-- START Dataset content --

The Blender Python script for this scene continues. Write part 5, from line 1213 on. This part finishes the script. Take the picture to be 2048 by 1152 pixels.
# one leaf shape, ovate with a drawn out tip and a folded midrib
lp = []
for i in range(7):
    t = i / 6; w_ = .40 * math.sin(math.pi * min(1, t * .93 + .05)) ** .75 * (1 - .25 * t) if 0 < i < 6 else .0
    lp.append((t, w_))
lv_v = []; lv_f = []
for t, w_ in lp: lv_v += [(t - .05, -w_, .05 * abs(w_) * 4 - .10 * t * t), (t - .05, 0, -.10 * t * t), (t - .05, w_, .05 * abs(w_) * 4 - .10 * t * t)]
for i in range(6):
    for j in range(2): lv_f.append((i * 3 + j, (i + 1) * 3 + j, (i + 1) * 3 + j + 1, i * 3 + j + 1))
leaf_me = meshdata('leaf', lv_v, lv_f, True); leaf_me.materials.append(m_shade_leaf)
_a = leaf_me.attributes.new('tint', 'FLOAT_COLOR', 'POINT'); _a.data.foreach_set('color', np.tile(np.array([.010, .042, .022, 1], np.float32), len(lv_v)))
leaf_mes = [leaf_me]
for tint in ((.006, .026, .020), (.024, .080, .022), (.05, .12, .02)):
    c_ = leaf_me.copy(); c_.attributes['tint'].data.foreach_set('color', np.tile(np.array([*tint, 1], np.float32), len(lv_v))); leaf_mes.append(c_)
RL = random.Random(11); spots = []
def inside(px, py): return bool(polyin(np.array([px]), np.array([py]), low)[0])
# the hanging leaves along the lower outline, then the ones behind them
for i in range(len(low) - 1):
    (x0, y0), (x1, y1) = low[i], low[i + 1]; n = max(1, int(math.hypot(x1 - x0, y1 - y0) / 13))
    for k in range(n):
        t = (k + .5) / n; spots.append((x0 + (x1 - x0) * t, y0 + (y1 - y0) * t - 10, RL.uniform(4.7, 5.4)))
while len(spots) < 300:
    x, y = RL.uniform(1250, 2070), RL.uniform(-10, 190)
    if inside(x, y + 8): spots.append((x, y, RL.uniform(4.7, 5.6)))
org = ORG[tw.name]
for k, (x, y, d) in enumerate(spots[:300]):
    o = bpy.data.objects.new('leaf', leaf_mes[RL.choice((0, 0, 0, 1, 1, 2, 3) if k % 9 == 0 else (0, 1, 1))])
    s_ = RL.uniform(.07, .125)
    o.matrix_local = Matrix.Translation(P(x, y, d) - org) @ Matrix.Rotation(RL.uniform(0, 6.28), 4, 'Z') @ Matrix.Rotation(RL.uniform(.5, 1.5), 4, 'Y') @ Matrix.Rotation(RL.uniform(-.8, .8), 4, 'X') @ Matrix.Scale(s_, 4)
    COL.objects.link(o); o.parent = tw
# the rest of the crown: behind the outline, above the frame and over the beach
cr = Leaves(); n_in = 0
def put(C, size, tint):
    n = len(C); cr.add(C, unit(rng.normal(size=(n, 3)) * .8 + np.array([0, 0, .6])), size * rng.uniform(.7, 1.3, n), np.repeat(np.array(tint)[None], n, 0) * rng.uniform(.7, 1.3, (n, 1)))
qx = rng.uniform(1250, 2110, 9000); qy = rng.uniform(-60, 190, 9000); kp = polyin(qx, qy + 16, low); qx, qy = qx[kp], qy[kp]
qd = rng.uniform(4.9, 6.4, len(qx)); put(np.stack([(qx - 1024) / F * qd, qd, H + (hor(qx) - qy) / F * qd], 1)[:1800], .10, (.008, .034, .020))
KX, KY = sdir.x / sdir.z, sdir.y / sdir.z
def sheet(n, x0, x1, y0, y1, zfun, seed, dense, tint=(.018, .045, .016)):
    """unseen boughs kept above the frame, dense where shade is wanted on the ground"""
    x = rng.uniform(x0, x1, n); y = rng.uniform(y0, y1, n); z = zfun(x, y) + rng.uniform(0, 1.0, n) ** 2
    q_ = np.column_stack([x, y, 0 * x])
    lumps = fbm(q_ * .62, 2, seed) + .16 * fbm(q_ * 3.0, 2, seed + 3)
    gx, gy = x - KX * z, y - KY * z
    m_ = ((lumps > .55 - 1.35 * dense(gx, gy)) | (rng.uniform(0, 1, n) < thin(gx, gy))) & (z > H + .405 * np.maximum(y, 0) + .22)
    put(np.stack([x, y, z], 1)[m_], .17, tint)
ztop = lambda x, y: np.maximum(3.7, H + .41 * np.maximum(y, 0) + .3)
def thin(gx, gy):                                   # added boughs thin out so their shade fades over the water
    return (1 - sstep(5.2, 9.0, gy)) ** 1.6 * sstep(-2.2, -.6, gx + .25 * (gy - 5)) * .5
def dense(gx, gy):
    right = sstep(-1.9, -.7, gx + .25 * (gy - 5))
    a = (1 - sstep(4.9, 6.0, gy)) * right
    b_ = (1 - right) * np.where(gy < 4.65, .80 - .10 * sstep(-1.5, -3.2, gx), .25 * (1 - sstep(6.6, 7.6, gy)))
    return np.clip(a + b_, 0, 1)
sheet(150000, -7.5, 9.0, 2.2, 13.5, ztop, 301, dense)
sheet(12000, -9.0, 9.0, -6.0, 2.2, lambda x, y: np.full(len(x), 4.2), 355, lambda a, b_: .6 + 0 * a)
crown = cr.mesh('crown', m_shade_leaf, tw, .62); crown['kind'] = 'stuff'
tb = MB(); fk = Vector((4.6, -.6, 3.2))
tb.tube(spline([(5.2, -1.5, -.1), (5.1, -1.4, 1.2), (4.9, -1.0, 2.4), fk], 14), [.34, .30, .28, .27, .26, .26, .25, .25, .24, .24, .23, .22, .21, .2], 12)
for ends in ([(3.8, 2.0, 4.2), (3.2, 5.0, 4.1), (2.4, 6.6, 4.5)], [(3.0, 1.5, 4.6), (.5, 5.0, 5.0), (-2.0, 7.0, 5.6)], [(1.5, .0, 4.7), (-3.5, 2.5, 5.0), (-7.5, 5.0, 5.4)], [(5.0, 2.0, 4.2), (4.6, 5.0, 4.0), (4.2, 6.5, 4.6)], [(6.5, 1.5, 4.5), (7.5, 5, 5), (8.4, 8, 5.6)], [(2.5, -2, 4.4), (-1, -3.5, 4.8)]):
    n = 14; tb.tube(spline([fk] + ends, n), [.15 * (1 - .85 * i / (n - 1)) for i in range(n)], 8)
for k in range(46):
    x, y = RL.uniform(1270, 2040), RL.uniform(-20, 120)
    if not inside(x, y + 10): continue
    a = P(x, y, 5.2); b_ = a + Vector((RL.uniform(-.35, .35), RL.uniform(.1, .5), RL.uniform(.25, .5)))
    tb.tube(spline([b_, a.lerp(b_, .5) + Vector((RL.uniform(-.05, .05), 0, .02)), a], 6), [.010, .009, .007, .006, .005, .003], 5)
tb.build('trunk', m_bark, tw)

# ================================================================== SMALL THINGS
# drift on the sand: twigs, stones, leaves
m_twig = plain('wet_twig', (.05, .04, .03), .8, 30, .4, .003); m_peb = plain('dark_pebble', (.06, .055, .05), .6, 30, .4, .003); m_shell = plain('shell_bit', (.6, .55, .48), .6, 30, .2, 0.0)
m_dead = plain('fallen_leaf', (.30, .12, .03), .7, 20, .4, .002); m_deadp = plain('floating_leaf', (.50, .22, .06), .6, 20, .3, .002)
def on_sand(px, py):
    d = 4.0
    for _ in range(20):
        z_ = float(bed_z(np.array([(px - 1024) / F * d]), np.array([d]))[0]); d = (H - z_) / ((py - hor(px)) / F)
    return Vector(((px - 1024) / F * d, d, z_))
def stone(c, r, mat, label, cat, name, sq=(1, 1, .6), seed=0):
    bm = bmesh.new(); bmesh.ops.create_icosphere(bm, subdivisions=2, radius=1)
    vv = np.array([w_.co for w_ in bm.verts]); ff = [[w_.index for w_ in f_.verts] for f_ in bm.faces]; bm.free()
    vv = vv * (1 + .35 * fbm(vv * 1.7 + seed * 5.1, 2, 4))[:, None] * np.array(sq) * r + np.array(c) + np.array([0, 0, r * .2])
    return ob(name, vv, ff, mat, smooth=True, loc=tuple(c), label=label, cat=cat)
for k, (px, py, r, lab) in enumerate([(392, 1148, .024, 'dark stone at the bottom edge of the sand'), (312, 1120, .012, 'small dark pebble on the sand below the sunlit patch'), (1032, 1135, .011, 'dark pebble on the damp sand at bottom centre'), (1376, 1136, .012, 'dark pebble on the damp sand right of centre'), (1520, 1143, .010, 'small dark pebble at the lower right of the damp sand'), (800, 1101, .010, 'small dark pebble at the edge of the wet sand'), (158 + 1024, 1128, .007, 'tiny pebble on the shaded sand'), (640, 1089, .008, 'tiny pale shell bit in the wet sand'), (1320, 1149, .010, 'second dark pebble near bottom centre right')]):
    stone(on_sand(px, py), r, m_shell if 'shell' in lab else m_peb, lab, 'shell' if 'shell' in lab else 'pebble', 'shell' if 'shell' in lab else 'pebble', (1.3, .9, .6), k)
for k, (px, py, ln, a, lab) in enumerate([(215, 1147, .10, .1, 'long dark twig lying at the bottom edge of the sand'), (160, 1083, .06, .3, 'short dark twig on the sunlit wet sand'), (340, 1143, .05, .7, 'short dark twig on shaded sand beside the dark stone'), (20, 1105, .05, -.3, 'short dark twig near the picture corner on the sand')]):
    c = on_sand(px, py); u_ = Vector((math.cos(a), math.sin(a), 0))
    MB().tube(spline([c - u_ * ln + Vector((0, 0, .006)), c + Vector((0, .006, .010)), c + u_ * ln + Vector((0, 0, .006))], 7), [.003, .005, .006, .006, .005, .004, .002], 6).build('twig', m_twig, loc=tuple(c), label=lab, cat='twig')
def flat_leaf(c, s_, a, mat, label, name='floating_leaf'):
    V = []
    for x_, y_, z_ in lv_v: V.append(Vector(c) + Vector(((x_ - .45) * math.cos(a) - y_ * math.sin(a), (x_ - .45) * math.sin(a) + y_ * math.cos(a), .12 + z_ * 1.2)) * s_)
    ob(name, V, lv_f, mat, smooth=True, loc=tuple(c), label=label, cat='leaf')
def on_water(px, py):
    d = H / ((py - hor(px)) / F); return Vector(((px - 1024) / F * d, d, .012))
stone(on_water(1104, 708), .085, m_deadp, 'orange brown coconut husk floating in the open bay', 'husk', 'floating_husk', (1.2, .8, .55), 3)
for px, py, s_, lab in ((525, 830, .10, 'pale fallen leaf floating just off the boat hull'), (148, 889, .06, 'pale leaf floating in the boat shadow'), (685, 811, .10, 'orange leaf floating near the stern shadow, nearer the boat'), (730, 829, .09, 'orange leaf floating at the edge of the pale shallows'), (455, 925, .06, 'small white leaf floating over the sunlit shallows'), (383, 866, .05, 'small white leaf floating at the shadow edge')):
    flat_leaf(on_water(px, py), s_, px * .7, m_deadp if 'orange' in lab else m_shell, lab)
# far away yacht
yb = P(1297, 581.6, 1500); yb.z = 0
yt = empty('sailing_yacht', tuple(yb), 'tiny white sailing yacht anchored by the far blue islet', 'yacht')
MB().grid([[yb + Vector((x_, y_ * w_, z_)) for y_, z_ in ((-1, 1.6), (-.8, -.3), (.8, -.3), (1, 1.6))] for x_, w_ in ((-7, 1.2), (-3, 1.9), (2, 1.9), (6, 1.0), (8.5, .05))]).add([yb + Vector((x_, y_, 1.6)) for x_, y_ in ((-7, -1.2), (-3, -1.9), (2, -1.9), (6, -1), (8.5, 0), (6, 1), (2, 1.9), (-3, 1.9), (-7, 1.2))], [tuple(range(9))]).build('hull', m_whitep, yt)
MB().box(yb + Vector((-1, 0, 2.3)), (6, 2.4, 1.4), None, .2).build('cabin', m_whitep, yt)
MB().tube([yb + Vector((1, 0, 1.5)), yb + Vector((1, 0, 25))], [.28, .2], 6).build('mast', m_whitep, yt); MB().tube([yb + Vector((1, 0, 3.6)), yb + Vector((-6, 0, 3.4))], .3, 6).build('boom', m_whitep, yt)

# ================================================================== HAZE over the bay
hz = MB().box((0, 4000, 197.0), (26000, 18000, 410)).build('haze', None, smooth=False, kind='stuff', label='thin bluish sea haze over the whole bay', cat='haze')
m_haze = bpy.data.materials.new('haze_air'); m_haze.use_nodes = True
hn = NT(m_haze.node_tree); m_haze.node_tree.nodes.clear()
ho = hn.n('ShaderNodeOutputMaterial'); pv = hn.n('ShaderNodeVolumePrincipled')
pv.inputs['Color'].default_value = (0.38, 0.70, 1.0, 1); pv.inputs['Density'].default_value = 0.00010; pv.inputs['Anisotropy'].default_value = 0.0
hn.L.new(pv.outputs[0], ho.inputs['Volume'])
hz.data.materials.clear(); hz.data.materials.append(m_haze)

-- END Dataset content --

• **What the task asks**:
Output the section opening with the line that has "s_ = RL.uniform(.07, .125)" and closing with the line that has "qx = rng.uniform(1250, 2110, 9000);". Keep both end lines and leave out the rest.

• **Solution to this problem**:
    s_ = RL.uniform(.07, .125)
    o.matrix_local = Matrix.Translation(P(x, y, d) - org) @ Matrix.Rotation(RL.uniform(0, 6.28), 4, 'Z') @ Matrix.Rotation(RL.uniform(.5, 1.5), 4, 'Y') @ Matrix.Rotation(RL.uniform(-.8, .8), 4, 'X') @ Matrix.Scale(s_, 4)
    COL.objects.link(o); o.parent = tw
# the rest of the crown: behind the outline, above the frame and over the beach
cr = Leaves(); n_in = 0
def put(C, size, tint):
    n = len(C); cr.add(C, unit(rng.normal(size=(n, 3)) * .8 + np.array([0, 0, .6])), size * rng.uniform(.7, 1.3, n), np.repeat(np.array(tint)[None], n, 0) * rng.uniform(.7, 1.3, (n, 1)))
qx = rng.uniform(1250, 2110, 9000); qy = rng.uniform(-60, 190, 9000); kp = polyin(qx, qy + 16, low); qx, qy = qx[kp], qy[kp]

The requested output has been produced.